We also measure the electrical power output of a charging point in kilowatts. A regular three-pin home socket has an output of around 2.3kW. A home EV charging point will generally run at 7.4kW. A charger running on three-phase “industrial” power can go up to 11kW or even 22kW in some cases. Then we get into higher-powered direct current (DC) chargers, which are the really fast ones. In the early days of EV charging, the fast chargers were rated at about 50kW, but we’ve left that behind now, and the most powerful chargers can now output as much as 350-400kW, with higher powers expected in the coming years.
Slow, fast, or rapid charging
All of which translates into whether you’re charging at slow, fast or rapid speeds. Slow generally means AC power between 2.3kW and 22kW. Fast usually means above 22kW but below 150kW, likely on DC. Rapid means anything above 150kW on DC power.
kWh
This is where things can get confusing because kWh is not the same as kW. kW is the power, but kWh – kilowatt-hour – is the amount of energy stored in the battery. In its basic terms, a kilowatt-hour is the simplest measurement of the transfer of energy from one place to another. So, if you have a heater at home that has 1kW power output, and turn it on for one hour, that’s 1KWh you’ve used. It’s how electricity is metered in your home, and it’s also how we measure the energy stored in your car’s battery. Essentially, the kWh is like the amount of litres your fuel tank holds.
As a handy rule of thumb, a 30-50kWh battery would be considered quite small, and would likely only give a range of around 250-300km, depending on the car. A battery of between 50kWh and 60kWh would be more medium sized and likely have a range of around 400km. A battery of 60-75kWh will give a range of around 450-500km, depending on the car, and above 75kWh you’re looking at potential ranges of beyond 550km.
kWh/100km
Well, if kWh is how much your “fuel” tank holds, then kWh/100km is the measure of how fast your electric car burns through that “fuel”. Basically, kWh/100km is the electric equivalent of miles per gallon or litres per 100km, and it’s a measure of how much battery energy your car will use to travel 100km.

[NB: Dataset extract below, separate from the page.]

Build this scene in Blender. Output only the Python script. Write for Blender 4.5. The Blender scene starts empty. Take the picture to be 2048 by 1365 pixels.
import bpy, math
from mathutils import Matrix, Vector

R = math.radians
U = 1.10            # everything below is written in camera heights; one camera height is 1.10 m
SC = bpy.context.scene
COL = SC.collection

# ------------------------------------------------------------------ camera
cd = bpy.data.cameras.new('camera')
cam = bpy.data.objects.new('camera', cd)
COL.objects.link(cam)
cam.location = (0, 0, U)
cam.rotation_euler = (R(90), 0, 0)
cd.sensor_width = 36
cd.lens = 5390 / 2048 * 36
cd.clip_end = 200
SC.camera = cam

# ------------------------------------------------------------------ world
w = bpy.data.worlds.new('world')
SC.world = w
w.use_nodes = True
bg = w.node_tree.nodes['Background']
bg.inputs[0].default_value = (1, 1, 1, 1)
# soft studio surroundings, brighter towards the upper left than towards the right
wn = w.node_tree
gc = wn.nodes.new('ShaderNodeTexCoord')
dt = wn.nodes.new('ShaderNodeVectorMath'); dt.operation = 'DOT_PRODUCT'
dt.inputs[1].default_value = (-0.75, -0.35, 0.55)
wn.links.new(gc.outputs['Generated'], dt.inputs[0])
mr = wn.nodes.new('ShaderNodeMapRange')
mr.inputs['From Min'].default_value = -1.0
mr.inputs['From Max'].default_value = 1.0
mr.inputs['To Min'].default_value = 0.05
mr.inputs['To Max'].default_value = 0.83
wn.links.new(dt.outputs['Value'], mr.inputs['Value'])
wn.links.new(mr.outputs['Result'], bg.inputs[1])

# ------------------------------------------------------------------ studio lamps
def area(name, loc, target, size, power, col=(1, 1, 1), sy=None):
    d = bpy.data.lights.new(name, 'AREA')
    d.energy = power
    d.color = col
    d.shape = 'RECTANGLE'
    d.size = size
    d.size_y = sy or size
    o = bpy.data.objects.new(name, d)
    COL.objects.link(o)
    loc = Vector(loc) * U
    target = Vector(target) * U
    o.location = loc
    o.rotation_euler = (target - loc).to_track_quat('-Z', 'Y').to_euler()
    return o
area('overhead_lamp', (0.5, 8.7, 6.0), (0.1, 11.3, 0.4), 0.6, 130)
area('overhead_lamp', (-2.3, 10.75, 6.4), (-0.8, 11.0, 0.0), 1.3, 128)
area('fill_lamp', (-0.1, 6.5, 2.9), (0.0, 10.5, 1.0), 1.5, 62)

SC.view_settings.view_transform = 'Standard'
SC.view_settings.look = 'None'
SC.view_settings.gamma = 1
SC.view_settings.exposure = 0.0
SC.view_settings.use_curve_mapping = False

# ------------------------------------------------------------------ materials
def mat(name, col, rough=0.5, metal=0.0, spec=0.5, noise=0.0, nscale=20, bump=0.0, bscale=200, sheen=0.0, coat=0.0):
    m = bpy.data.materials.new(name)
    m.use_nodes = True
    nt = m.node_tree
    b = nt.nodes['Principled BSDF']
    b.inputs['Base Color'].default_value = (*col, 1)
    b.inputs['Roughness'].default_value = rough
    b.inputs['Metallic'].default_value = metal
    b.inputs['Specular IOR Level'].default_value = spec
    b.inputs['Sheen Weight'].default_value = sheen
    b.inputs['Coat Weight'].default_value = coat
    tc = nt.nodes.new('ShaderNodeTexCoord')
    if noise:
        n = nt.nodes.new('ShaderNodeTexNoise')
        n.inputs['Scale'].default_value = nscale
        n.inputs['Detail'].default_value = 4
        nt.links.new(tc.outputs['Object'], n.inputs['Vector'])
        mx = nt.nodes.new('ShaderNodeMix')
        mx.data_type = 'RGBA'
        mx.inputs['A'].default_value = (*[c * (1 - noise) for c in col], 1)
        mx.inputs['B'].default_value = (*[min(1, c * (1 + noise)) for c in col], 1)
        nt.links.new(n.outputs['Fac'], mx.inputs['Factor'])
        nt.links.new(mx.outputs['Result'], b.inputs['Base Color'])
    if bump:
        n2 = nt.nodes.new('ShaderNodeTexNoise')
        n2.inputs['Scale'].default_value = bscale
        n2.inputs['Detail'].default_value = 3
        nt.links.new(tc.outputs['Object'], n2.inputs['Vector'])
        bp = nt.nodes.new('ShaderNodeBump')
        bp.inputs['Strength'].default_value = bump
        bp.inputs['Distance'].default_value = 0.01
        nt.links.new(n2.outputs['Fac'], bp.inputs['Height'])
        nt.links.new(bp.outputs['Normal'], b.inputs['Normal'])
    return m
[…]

The official energy consumption figure, as with fuel consumption, is measured buy the WLTP, or world harmonised light duty test protocol laboratory test. This gives you a useful comparison of how economical one car is compared to another, but just as with fuel consumption, your “real world” experience may be very different. That kWh/100km figure is hugely variable according to where you’re driving, how you’re driving, and what the weather is like.
As a rule of thumb, any EV that returns between 16 and 18kWh/100km efficiency in real-world conditions is considered to be fairly economical. You can think of this as being roughly equivalent to 35-40mpg. Anything below that figure is more economical, anything above that figure is less economical.
AD/DC
No, not the band. AC is alternating current, and it’s the electricity that’s delivered to your home. In EV terms, AC means slow, or at least slowish charging speeds, usually up to 7.4kW, or 11 or 22kW if you’re using a kerbside or car-park charger, depending on the location. For high-speed charging points, you need direct current or DC power, which allows for charging power of up to 400kW now, and much more again in the future, but which also requires heavy-duty cabling and sometimes a local substation or transformer to be installed.
Type 2
This is the basic European standard charging cable, and if you buy a new EV or PHEV, you’ll almost certainly find one in the boot. A Type 2 cable is for AC (that’s slow; see above) charging, and it comes with different-sized connectors at each end. The slimmer end plugs into the charging point, while the chunkier end is the one that attaches to your car.
CCS
CCS, or combined charging system, is the European standard for rapid DC charging. You’ll recognise a CCS connector from its double-decker layout, where the upper half is the same as the Type 2 plug (see above) and the lower half gains a couple of extra connections. This design allows it to deliver the high power outputs needed for fast charging, and a fast charger will have its CCS plug permanently connected – you don’t need to carry one around with you in the boot.
Charging port
The modern EV equivalent of the fuel filler – this is where you connect your Type 2 or CCS cable to charge up your car. The charging port locations vary from car to car – some have it in the traditional fuel filler position at the rear of the car, on the left or right, while others have it on the front wheel arch, and a few have the charging port mounted in what would be the radiator grille. Audi even fits two charging ports to some of its electric models, one on each side of the front of the car, with AC Type 2 charging on both sides, but CCS fast charging only on the right-hand side.
Your charging port will be behind a flap cover, but once you open that, there will usually be a secondary weatherproof cover over the actual connector – open or remove the top bit for AC charging with a Type 2 cable, and open or remove the bottom bit for CCS rapid charging.
Regen
Regen is short for regenerative braking. It’s the braking effect caused by the electric motor or motors of an EV, and it can be profound. Indeed, many car makers are now fitting less powerful mechanical brakes, especially at the rear of a car, simply because the regenerative effect can take care of more than 90 per cent of a car’s braking needs. In many models, this effect can be adjusted through a series of steps from full-on braking to a total stop, down to completely freewheeling.